• AIM:
Everything from the line containing "Model this scene" down to the line containing "S.camera = camo" is to be returned exactly; include both boundary lines and leave out all others.

• RECORDS SUPPLIED:
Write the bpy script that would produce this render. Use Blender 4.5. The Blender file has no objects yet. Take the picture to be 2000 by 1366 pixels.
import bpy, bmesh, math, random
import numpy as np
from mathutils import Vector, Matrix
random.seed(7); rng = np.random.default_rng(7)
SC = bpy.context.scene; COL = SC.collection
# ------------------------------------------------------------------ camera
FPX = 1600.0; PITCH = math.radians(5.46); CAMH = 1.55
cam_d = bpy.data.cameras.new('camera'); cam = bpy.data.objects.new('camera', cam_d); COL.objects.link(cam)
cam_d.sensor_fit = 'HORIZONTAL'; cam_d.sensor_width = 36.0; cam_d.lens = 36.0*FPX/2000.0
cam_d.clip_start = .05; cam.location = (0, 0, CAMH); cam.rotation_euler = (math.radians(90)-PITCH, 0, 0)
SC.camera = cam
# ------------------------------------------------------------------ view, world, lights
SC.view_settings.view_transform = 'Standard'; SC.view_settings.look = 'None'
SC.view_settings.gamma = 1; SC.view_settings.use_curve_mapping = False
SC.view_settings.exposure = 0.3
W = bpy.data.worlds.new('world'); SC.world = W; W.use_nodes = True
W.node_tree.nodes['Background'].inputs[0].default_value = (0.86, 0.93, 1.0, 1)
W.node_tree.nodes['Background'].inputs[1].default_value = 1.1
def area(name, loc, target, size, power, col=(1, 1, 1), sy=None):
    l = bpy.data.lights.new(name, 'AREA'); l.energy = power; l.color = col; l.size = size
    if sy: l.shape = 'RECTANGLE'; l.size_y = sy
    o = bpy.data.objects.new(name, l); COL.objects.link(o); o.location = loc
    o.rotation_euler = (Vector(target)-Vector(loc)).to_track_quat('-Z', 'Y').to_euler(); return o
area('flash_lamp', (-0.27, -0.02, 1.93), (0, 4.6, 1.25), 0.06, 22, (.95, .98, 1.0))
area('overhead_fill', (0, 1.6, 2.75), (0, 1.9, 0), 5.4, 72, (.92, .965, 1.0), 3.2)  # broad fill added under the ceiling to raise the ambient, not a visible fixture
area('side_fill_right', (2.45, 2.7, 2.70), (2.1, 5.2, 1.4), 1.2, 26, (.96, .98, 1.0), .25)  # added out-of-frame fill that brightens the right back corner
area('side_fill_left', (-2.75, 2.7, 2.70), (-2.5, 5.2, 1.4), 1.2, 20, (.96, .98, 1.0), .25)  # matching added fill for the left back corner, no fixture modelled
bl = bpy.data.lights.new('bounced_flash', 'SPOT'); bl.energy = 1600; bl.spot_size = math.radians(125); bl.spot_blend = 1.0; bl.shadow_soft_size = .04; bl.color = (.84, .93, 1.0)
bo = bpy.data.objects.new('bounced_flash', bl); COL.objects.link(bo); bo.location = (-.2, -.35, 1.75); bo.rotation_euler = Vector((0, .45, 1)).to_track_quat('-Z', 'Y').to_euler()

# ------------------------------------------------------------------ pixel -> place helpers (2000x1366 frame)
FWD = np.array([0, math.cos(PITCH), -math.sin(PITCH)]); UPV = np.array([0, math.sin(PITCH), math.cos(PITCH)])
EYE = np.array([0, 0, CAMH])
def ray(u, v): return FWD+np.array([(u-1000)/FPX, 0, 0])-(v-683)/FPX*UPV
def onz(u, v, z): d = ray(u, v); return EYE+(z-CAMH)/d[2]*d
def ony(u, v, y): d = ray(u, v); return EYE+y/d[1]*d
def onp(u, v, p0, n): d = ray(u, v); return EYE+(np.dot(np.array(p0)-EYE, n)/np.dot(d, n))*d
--
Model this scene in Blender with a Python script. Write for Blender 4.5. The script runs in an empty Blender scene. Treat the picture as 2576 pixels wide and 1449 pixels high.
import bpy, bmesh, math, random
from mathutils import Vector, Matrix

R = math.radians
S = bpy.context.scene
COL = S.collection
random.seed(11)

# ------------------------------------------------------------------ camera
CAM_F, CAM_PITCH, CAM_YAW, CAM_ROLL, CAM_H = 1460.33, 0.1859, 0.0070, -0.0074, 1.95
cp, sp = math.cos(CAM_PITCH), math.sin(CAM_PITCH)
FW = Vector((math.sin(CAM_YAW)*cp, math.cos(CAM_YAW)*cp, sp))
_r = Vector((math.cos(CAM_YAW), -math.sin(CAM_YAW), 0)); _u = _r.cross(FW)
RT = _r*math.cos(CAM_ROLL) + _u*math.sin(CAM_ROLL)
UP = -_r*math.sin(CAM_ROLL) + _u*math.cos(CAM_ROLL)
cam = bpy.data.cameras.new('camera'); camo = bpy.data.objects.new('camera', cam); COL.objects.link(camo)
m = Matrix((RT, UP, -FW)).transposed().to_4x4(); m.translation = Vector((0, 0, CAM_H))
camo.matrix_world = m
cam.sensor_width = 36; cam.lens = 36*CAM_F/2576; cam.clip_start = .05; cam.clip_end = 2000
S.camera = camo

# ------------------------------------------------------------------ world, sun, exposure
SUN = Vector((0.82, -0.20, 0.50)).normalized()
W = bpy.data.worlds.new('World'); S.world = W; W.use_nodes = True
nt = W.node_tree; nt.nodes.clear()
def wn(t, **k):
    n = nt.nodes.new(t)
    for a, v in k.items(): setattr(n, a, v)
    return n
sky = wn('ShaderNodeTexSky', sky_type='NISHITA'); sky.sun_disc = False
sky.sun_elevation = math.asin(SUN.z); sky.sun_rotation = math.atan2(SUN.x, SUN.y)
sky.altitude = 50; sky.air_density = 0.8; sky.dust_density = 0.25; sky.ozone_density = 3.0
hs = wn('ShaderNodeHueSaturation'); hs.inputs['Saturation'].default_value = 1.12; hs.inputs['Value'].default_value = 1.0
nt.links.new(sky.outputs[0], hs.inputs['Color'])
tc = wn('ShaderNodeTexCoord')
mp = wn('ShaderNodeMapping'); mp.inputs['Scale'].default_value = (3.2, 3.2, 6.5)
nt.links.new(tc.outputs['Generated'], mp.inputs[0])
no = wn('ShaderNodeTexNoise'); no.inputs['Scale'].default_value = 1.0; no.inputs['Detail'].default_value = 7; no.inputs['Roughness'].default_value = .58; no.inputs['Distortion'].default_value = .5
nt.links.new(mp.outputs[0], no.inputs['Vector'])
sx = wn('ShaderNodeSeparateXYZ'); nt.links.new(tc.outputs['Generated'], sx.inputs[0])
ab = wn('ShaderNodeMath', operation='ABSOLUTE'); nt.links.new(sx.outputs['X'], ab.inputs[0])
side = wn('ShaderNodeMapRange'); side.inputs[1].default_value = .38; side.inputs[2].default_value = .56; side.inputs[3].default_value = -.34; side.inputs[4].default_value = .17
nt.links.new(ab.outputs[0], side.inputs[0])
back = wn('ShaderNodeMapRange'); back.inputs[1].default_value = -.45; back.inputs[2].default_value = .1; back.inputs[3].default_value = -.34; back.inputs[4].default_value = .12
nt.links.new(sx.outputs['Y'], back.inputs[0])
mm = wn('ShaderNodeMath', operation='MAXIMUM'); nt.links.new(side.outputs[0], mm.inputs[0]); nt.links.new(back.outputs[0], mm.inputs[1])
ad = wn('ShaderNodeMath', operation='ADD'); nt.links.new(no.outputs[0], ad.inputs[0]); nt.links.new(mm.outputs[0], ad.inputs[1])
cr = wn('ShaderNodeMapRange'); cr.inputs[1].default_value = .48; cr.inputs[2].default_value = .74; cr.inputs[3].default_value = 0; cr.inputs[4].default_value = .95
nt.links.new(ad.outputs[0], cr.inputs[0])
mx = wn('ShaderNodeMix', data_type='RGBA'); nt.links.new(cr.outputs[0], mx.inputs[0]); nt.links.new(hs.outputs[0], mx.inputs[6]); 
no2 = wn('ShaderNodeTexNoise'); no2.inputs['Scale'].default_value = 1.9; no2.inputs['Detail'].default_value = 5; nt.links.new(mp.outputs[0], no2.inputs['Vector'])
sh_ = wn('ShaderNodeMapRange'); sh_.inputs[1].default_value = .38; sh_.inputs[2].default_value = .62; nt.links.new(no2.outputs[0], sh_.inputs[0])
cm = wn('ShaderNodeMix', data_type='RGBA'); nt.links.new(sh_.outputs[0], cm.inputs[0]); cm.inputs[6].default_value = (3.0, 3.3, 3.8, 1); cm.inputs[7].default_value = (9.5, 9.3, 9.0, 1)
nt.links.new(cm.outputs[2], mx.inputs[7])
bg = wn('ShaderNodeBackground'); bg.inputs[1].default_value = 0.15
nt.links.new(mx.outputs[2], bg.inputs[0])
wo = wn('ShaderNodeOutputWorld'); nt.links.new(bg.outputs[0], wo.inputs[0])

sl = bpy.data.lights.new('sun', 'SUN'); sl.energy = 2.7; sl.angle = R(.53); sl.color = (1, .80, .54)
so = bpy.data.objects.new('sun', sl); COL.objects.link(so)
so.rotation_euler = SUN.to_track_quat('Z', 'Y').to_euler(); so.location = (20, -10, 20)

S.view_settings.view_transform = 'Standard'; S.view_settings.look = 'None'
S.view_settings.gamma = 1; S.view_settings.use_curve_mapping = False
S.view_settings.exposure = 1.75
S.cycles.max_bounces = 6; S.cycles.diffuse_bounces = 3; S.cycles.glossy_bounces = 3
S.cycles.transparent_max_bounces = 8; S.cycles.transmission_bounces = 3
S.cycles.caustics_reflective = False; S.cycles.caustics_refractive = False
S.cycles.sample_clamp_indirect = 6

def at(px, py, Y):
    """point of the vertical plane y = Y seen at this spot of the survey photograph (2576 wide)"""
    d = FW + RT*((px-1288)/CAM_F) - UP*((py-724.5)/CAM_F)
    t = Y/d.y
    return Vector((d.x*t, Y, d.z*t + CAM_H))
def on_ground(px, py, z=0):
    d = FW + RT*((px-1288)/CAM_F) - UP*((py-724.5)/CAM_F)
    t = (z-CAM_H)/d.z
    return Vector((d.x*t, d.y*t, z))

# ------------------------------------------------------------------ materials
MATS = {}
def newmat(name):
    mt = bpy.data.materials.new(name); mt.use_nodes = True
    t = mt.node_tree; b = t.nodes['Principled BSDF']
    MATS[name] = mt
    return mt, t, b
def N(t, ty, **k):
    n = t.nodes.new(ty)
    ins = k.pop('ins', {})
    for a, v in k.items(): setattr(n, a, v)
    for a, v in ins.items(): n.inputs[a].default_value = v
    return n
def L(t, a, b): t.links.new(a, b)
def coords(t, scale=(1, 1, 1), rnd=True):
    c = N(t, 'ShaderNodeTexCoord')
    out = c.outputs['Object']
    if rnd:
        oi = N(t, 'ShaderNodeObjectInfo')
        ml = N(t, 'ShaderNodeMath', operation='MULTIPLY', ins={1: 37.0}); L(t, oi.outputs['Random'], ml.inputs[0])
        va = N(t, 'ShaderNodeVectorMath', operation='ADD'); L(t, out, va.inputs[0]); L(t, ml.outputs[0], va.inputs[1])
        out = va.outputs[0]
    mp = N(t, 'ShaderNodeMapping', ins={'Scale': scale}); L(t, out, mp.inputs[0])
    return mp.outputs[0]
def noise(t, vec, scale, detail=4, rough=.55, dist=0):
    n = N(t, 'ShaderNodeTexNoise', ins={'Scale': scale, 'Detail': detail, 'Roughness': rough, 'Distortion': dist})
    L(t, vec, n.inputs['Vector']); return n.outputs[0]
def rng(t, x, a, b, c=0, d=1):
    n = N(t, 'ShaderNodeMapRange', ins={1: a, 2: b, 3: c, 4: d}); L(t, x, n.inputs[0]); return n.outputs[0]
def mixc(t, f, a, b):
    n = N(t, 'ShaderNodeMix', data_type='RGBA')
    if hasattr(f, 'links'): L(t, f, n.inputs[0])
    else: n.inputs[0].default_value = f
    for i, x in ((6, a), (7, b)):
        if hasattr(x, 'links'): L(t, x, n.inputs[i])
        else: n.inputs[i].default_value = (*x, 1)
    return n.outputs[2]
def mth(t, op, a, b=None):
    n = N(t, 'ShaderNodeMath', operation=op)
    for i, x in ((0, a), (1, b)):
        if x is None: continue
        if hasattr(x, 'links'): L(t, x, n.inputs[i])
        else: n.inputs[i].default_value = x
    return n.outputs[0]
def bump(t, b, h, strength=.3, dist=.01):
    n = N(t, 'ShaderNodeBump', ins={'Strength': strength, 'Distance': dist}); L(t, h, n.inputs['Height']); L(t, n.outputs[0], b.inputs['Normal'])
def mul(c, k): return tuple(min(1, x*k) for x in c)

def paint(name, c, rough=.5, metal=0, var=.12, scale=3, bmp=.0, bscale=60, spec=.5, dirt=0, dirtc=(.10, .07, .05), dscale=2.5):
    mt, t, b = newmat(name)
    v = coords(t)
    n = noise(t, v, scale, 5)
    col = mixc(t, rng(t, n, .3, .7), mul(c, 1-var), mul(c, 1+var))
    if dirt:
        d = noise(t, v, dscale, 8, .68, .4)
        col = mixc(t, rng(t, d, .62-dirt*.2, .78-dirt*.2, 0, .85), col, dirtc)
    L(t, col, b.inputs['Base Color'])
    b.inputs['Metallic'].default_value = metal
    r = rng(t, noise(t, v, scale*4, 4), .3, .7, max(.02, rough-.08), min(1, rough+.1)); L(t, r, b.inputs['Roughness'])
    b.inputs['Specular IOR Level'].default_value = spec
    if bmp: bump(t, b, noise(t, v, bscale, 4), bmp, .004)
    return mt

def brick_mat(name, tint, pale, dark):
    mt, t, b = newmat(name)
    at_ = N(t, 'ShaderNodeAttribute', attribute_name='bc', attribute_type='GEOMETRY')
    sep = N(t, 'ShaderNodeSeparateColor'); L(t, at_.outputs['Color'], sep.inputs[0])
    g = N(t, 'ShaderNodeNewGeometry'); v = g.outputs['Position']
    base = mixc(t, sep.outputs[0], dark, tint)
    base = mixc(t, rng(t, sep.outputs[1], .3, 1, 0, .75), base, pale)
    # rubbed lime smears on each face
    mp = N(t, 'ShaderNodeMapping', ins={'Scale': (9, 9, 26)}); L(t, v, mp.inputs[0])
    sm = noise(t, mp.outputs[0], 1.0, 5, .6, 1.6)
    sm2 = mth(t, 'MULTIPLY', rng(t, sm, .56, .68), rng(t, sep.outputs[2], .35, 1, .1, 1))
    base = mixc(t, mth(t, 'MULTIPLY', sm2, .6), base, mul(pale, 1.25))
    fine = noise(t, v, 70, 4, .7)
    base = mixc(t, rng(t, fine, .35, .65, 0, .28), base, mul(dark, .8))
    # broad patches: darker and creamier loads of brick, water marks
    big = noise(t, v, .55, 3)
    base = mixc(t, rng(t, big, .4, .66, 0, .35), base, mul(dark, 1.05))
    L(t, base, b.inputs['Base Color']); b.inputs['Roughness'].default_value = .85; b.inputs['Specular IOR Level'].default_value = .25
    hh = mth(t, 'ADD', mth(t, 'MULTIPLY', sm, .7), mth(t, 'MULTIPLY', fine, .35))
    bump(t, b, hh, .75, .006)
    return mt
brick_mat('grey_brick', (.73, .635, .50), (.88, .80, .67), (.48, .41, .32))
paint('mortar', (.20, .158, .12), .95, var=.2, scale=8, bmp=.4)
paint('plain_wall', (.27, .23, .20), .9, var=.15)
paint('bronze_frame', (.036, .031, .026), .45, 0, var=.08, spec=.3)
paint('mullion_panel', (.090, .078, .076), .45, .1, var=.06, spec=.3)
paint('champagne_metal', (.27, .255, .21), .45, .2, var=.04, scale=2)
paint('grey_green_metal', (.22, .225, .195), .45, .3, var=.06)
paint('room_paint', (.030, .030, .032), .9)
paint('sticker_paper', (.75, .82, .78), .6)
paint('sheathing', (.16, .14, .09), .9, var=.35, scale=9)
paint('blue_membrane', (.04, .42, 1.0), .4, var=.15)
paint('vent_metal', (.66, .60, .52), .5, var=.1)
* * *
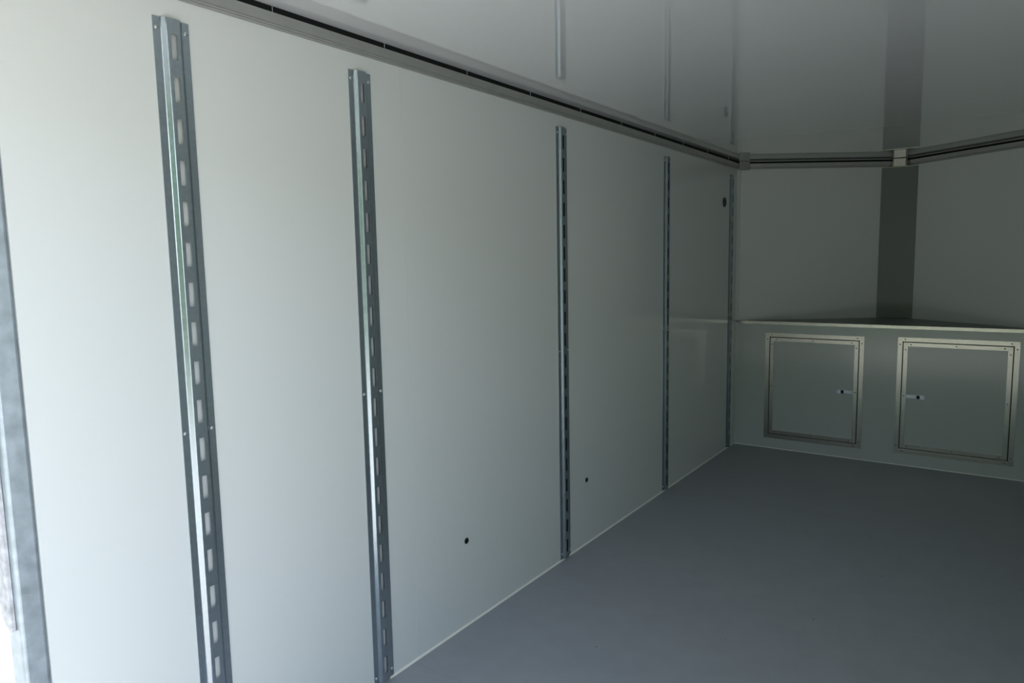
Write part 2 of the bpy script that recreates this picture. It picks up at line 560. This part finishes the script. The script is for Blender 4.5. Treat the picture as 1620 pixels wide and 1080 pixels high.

• THE REPLY:
Model this scene in Blender with a Python script. Write for Blender 4.5. The script runs in an empty Blender scene. Treat the picture as 2576 pixels wide and 1449 pixels high.
import bpy, bmesh, math, random
from mathutils import Vector, Matrix

R = math.radians
S = bpy.context.scene
COL = S.collection
random.seed(11)

# ------------------------------------------------------------------ camera
CAM_F, CAM_PITCH, CAM_YAW, CAM_ROLL, CAM_H = 1460.33, 0.1859, 0.0070, -0.0074, 1.95
cp, sp = math.cos(CAM_PITCH), math.sin(CAM_PITCH)
FW = Vector((math.sin(CAM_YAW)*cp, math.cos(CAM_YAW)*cp, sp))
_r = Vector((math.cos(CAM_YAW), -math.sin(CAM_YAW), 0)); _u = _r.cross(FW)
RT = _r*math.cos(CAM_ROLL) + _u*math.sin(CAM_ROLL)
UP = -_r*math.sin(CAM_ROLL) + _u*math.cos(CAM_ROLL)
cam = bpy.data.cameras.new('camera'); camo = bpy.data.objects.new('camera', cam); COL.objects.link(camo)
m = Matrix((RT, UP, -FW)).transposed().to_4x4(); m.translation = Vector((0, 0, CAM_H))
camo.matrix_world = m
cam.sensor_width = 36; cam.lens = 36*CAM_F/2576; cam.clip_start = .05; cam.clip_end = 2000
S.camera = camo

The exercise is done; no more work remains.